## Begin Input rows

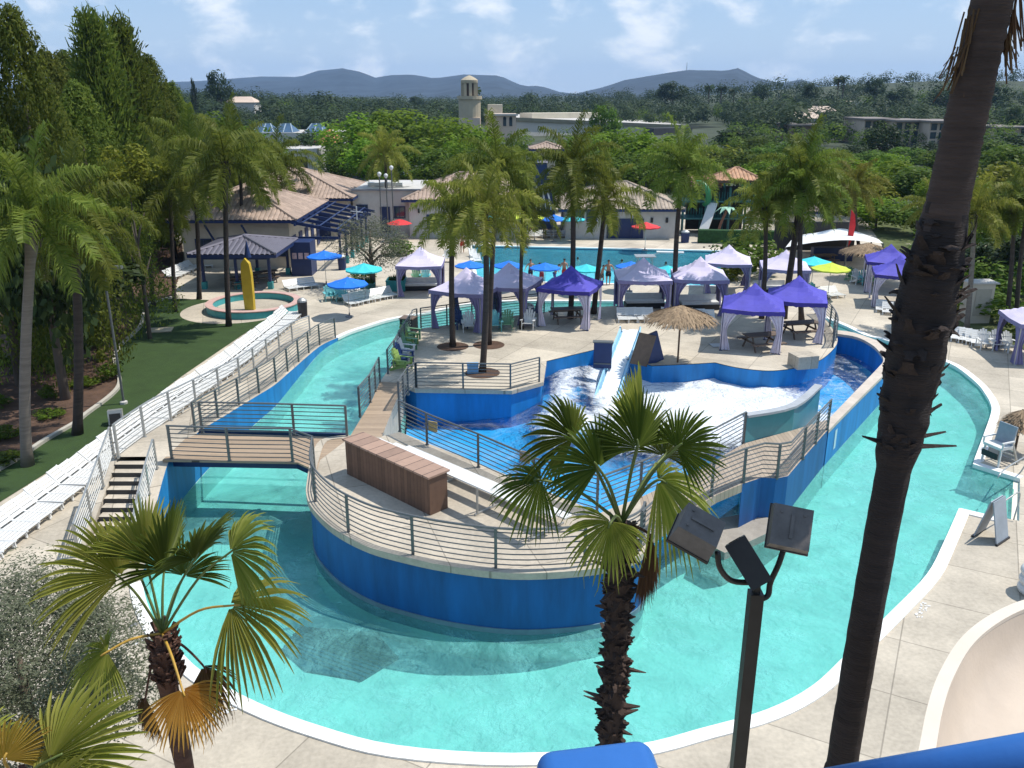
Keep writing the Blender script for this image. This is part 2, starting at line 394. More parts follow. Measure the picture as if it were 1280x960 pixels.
W_in = smooth(GG([(1036,524,1.3),(1066,493,1.3),(1099,459,1.25),(1105,450,1.2),(1101,441,1.2),(1091,431,1.2),(1071,421,1.15),(1047,417,1.1)]), 4)
D_near = GG([(807,676,1.65),(839,652,1.65),(897,618,1.63),(928,605,1.6),(952,597,1.5),(970,598,1.45),(985,595,1.4),(1000,577,1.35),(1036,536,1.3)])
D_far = GG([(800,622,1.65),(872,588,1.63),(931,554,1.5),(990,538,1.35),(1036,524,1.3)])
BASIN = A_in[:4][::-1]+D_far[1:]+W_in+[p for p in B_back if p.x > 15 and p.y < W_in[-1].y+.5][::1]
BASIN += [p for p in B_back[-12:] if p not in BASIN]+B_front
BASIN = [Vector((p.x, p.y, 0)) for p in BASIN]

# ---- ground, hills
def T(x, y):
    """height of the land"""
    z = 0.0
    d = math.hypot(x, y)
    if d > 130: z += min(1, (d-130)/600)*6*(noise.noise(Vector((x*.004, y*.004, 3)))+.1)
    # wooded rise on the right and a low one on the left
    z += 19*math.exp(-(((x-330)/210)**2+((y-560)/190)**2))
    z += 8*math.exp(-(((x+190)/120)**2+((y-420)/150)**2))
    z += 5*math.exp(-(((x-90)/160)**2+((y-800)/170)**2))
    return z
DECK = [Vector(p) for p in ((-62, -9, 0), (72, -9, 0), (72, 104, 0), (-62, 104, 0))]
vs = []; fs = []
radii = [0, 20, 60]  # polar sheet whose inner part is replaced by the deck
rings = [112*1.16**k for k in range(28)]
na = 96
mb = MB()
inner = [Vector((-61.5, -8.6, -.03)), Vector((71.5, -8.6, -.03)), Vector((71.5, 103.6, -.03)), Vector((-61.5, 103.6, -.03))]
pts = []
c0 = Vector((5, 47, 0))
ring_v = []
for k, r_ in enumerate(rings):
    ring_v.append([Vector((c0.x+r_*math.cos(2*math.pi*i/na), c0.y+r_*math.sin(2*math.pi*i/na), 0)) for i in range(na)])
g = sheet(ring_v[0], [inner], -.03); mb.add(g.v, g.f)
for rv in ring_v: 
    for p in rv: p.z = T(p.x, p.y) - .03 if rv is not ring_v[0] else -.03
for a, b in zip(ring_v, ring_v[1:]):
    mb.add(a+b, [(i, (i+1) % na, na+(i+1) % na, na+i) for i in range(na)])
M_GROUND = mat('dry earth and scrub', (.040, .050, .026), .95, .35, .08, .4, 2, detail=8)
struct('ground', mb, M_GROUND, True)

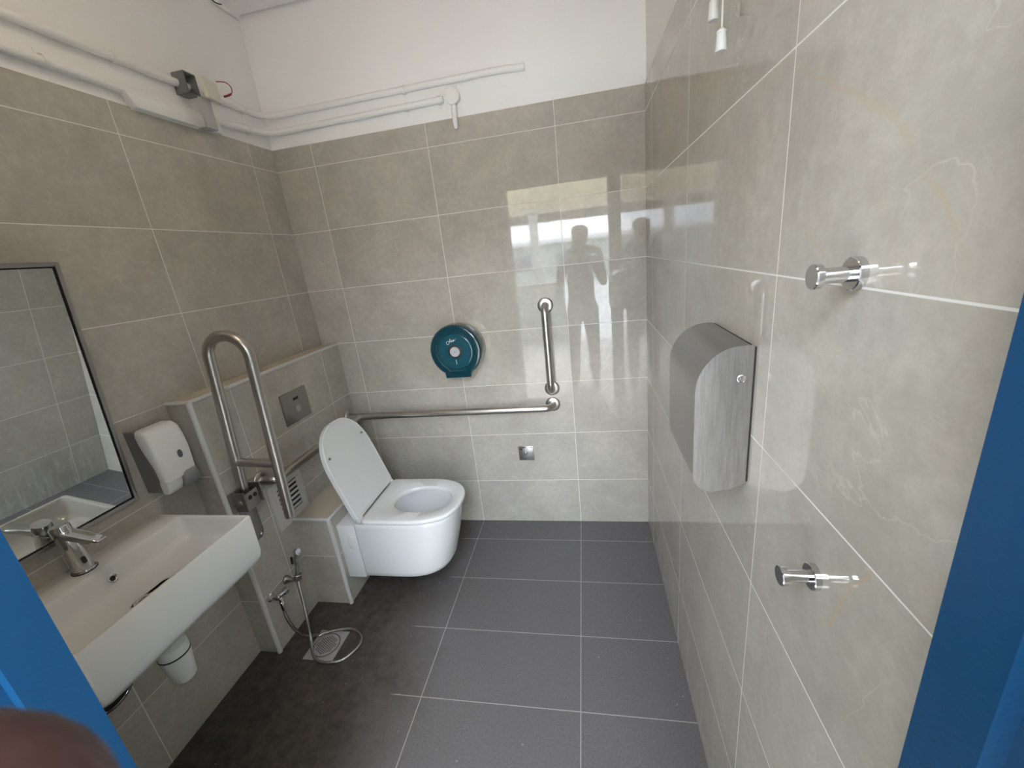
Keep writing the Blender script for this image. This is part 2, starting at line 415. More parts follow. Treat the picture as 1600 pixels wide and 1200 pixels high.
bm = B(); tube(bm, fillet([(W+.008, YF+.01, zL-.015), (W+.008, -.35, zL-.025), (W+.008, -.06, zL-.004), (-1.75, -.008, zL), (-.88, -.008, zL+.008)], [.2, .05, .05], 6), pr, 14)
fin('pipe', bm, M_pipep, t)
for p, al, n_ in (((W+.008, -.92, zL-.018), (0, 1, 0), (1, 0, 0)), ((W+.008, -.14, zL-.01), (0, 1, 0), (1, 0, 0)), ((-1.06, -.008, zL+.006), (1, 0, 0), (0, -1, 0)), ((-.90, -.008, zL+.008), (1, 0, 0), (0, -1, 0))): clip(t, p, al, n_, pr)
t = thing('conduit_box', 'round white-painted conduit box with a short stub hanging over the tiles', 'junction box', (-.832, -.01, 2.26))
bm = B(); lathe(bm, (-.832, .004, 2.262), (0, -1, 0), [(0, .030), (.026, .030), (.027, .034), (.036, .034), (.038, .031), (.041, .020), (.042, 0)], 28); fin('round_box', bm, M_pipep, t)
bm = B(); tube(bm, [(-.832, -.012, 2.24), (-.834, -.013, 2.20), (-.836, -.014, 2.165), (-.836, -.014, 2.14), (-.836, -.014, 2.134)], [.013, .013, .0115, .0105, .005], 14); fin('stub_pipe', bm, M_pipep, t)
# open box with cream cover and red wire
t = thing('open_junction_box', 'open steel wall box with cream cover tipped out and a red wire showing', 'junction box', (-1.79, -.42, 2.30))
bm = B()
for bx in ((W-.004, W+.05, -.475, -.471, 2.285, 2.358), (W-.004, W+.05, -.424, -.42, 2.285, 2.358), (W-.004, W+.05, -.471, -.424, 2.285, 2.289), (W-.004, W+.05, -.471, -.424, 2.354, 2.358), (W-.004, W+.001, -.471, -.424, 2.289, 2.354)): box(bm, *bx)
fin('steel_box', bm, M_grey, t, bevel=.0008)
bm = B(); box(bm, -.007, .007, -.044, .044, -.040, .034, Matrix.Translation((-1.715, -.400, 2.310)) @ Matrix.Rotation(.18, 4, 'Z') @ Matrix.Rotation(-.1, 4, 'Y')); fin('cover', bm, M_cream, t, bevel=.003)
bm = B(); tube(bm, catmull([(-1.705, -.372, 2.345), (-1.68, -.350, 2.345), (-1.665, -.345, 2.325), (-1.668, -.350, 2.303), (-1.685, -.36, 2.297)], 6), .0018, 8)
tube(bm, [(-1.668, -.350, 2.303), (-1.678, -.355, 2.298), (-1.695, -.362, 2.294)], .004, 8); fin('wire', bm, M_red, t)
bm = B(); prism(bm, [(-.715, 2.222), (-.33, 2.222), (-.33, 2.178), (-.69, 2.178)], lambda a, b, c: (c, a, b), W+.0005, W+.026)
tag(fin('cover_strip', bm, M_pipep, bevel=.002), 'long grey-white cover strip under the open wall box above the tiles', 'cover strip')
bm = B(); box(bm, W+.064, W+.070, -.455, -.40, 2.168, 2.275); box(bm, W+.027, W+.064, -.455, -.40, 2.168, 2.172)
tag(fin('flat_bracket', bm, mat('grey_painted_metal', (.42, .42, .42, 1), .4, var=.05), bevel=.001), 'flat grey strap hanging below the open wall box', 'bracket')
bm = B(); tube(bm, catmull([(-1.792, -.150, 2.745), (-1.782, -.168, 2.722), (-1.765, -.172, 2.705), (-1.745, -.165, 2.698)], 5), .0025, 8)
tag(fin('loose_wire', bm, M_blk), 'short black wire end curling under the painted beam in the upper corner', 'wire')
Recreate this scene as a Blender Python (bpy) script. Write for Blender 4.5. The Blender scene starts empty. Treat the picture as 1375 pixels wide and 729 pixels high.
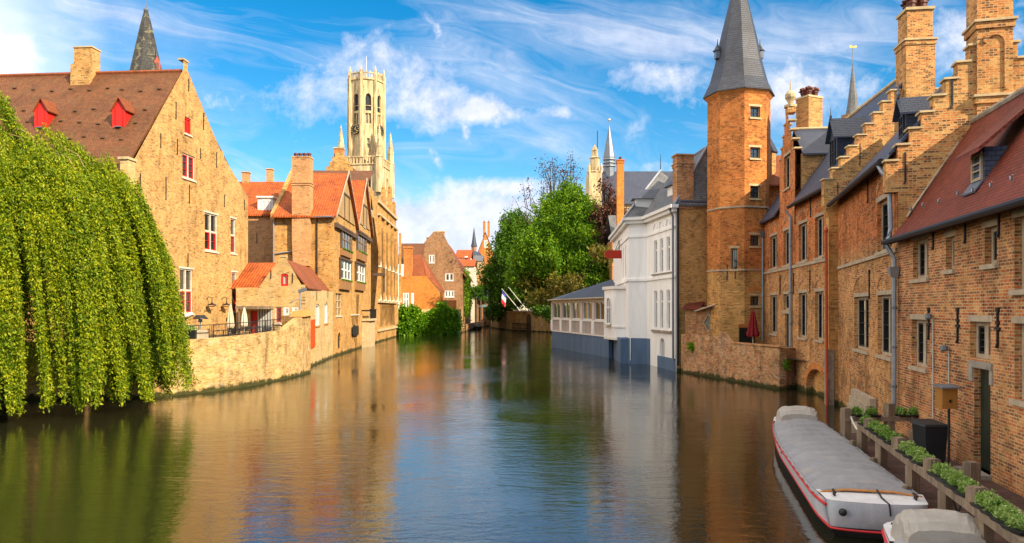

## End Input rows

## Task instructions
Reproduce the listing word for word and omit its pictures.

## Solved problem
Keep writing the Blender script for this image. This is part 2, starting at line 394. More parts follow. Measure the picture as if it were 1280x960 pixels.
W_in = smooth(GG([(1036,524,1.3),(1066,493,1.3),(1099,459,1.25),(1105,450,1.2),(1101,441,1.2),(1091,431,1.2),(1071,421,1.15),(1047,417,1.1)]), 4)
D_near = GG([(807,676,1.65),(839,652,1.65),(897,618,1.63),(928,605,1.6),(952,597,1.5),(970,598,1.45),(985,595,1.4),(1000,577,1.35),(1036,536,1.3)])
D_far = GG([(800,622,1.65),(872,588,1.63),(931,554,1.5),(990,538,1.35),(1036,524,1.3)])
BASIN = A_in[:4][::-1]+D_far[1:]+W_in+[p for p in B_back if p.x > 15 and p.y < W_in[-1].y+.5][::1]
BASIN += [p for p in B_back[-12:] if p not in BASIN]+B_front
BASIN = [Vector((p.x, p.y, 0)) for p in BASIN]

# ---- ground, hills
def T(x, y):
    """height of the land"""
    z = 0.0
    d = math.hypot(x, y)
    if d > 130: z += min(1, (d-130)/600)*6*(noise.noise(Vector((x*.004, y*.004, 3)))+.1)
    # wooded rise on the right and a low one on the left
    z += 19*math.exp(-(((x-330)/210)**2+((y-560)/190)**2))
    z += 8*math.exp(-(((x+190)/120)**2+((y-420)/150)**2))
    z += 5*math.exp(-(((x-90)/160)**2+((y-800)/170)**2))
    return z
DECK = [Vector(p) for p in ((-62, -9, 0), (72, -9, 0), (72, 104, 0), (-62, 104, 0))]
vs = []; fs = []
radii = [0, 20, 60]  # polar sheet whose inner part is replaced by the deck
rings = [112*1.16**k for k in range(28)]
na = 96
mb = MB()
inner = [Vector((-61.5, -8.6, -.03)), Vector((71.5, -8.6, -.03)), Vector((71.5, 103.6, -.03)), Vector((-61.5, 103.6, -.03))]
pts = []
c0 = Vector((5, 47, 0))
ring_v = []
for k, r_ in enumerate(rings):
    ring_v.append([Vector((c0.x+r_*math.cos(2*math.pi*i/na), c0.y+r_*math.sin(2*math.pi*i/na), 0)) for i in range(na)])
g = sheet(ring_v[0], [inner], -.03); mb.add(g.v, g.f)
for rv in ring_v: 
    for p in rv: p.z = T(p.x, p.y) - .03 if rv is not ring_v[0] else -.03
for a, b in zip(ring_v, ring_v[1:]):
    mb.add(a+b, [(i, (i+1) % na, na+(i+1) % na, na+i) for i in range(na)])
M_GROUND = mat('dry earth and scrub', (.040, .050, .026), .95, .35, .08, .4, 2, detail=8)
struct('ground', mb, M_GROUND, True)

Keep writing the Blender script for this image. This is part 2, starting at line 415. More parts follow. Treat the picture as 1600 pixels wide and 1200 pixels high.
bm = B(); tube(bm, fillet([(W+.008, YF+.01, zL-.015), (W+.008, -.35, zL-.025), (W+.008, -.06, zL-.004), (-1.75, -.008, zL), (-.88, -.008, zL+.008)], [.2, .05, .05], 6), pr, 14)
fin('pipe', bm, M_pipep, t)
for p, al, n_ in (((W+.008, -.92, zL-.018), (0, 1, 0), (1, 0, 0)), ((W+.008, -.14, zL-.01), (0, 1, 0), (1, 0, 0)), ((-1.06, -.008, zL+.006), (1, 0, 0), (0, -1, 0)), ((-.90, -.008, zL+.008), (1, 0, 0), (0, -1, 0))): clip(t, p, al, n_, pr)
t = thing('conduit_box', 'round white-painted conduit box with a short stub hanging over the tiles', 'junction box', (-.832, -.01, 2.26))
bm = B(); lathe(bm, (-.832, .004, 2.262), (0, -1, 0), [(0, .030), (.026, .030), (.027, .034), (.036, .034), (.038, .031), (.041, .020), (.042, 0)], 28); fin('round_box', bm, M_pipep, t)
bm = B(); tube(bm, [(-.832, -.012, 2.24), (-.834, -.013, 2.20), (-.836, -.014, 2.165), (-.836, -.014, 2.14), (-.836, -.014, 2.134)], [.013, .013, .0115, .0105, .005], 14); fin('stub_pipe', bm, M_pipep, t)
# open box with cream cover and red wire
t = thing('open_junction_box', 'open steel wall box with cream cover tipped out and a red wire showing', 'junction box', (-1.79, -.42, 2.30))
bm = B()
for bx in ((W-.004, W+.05, -.475, -.471, 2.285, 2.358), (W-.004, W+.05, -.424, -.42, 2.285, 2.358), (W-.004, W+.05, -.471, -.424, 2.285, 2.289), (W-.004, W+.05, -.471, -.424, 2.354, 2.358), (W-.004, W+.001, -.471, -.424, 2.289, 2.354)): box(bm, *bx)
fin('steel_box', bm, M_grey, t, bevel=.0008)
bm = B(); box(bm, -.007, .007, -.044, .044, -.040, .034, Matrix.Translation((-1.715, -.400, 2.310)) @ Matrix.Rotation(.18, 4, 'Z') @ Matrix.Rotation(-.1, 4, 'Y')); fin('cover', bm, M_cream, t, bevel=.003)
bm = B(); tube(bm, catmull([(-1.705, -.372, 2.345), (-1.68, -.350, 2.345), (-1.665, -.345, 2.325), (-1.668, -.350, 2.303), (-1.685, -.36, 2.297)], 6), .0018, 8)
tube(bm, [(-1.668, -.350, 2.303), (-1.678, -.355, 2.298), (-1.695, -.362, 2.294)], .004, 8); fin('wire', bm, M_red, t)
bm = B(); prism(bm, [(-.715, 2.222), (-.33, 2.222), (-.33, 2.178), (-.69, 2.178)], lambda a, b, c: (c, a, b), W+.0005, W+.026)
tag(fin('cover_strip', bm, M_pipep, bevel=.002), 'long grey-white cover strip under the open wall box above the tiles', 'cover strip')
bm = B(); box(bm, W+.064, W+.070, -.455, -.40, 2.168, 2.275); box(bm, W+.027, W+.064, -.455, -.40, 2.168, 2.172)
tag(fin('flat_bracket', bm, mat('grey_painted_metal', (.42, .42, .42, 1), .4, var=.05), bevel=.001), 'flat grey strap hanging below the open wall box', 'bracket')
bm = B(); tube(bm, catmull([(-1.792, -.150, 2.745), (-1.782, -.168, 2.722), (-1.765, -.172, 2.705), (-1.745, -.165, 2.698)], 5), .0025, 8)
tag(fin('loose_wire', bm, M_blk), 'short black wire end curling under the painted beam in the upper corner', 'wire')
Recreate this scene as a Blender Python (bpy) script. Write for Blender 4.5. The Blender scene starts empty. Treat the picture as 1375 pixels wide and 729 pixels high.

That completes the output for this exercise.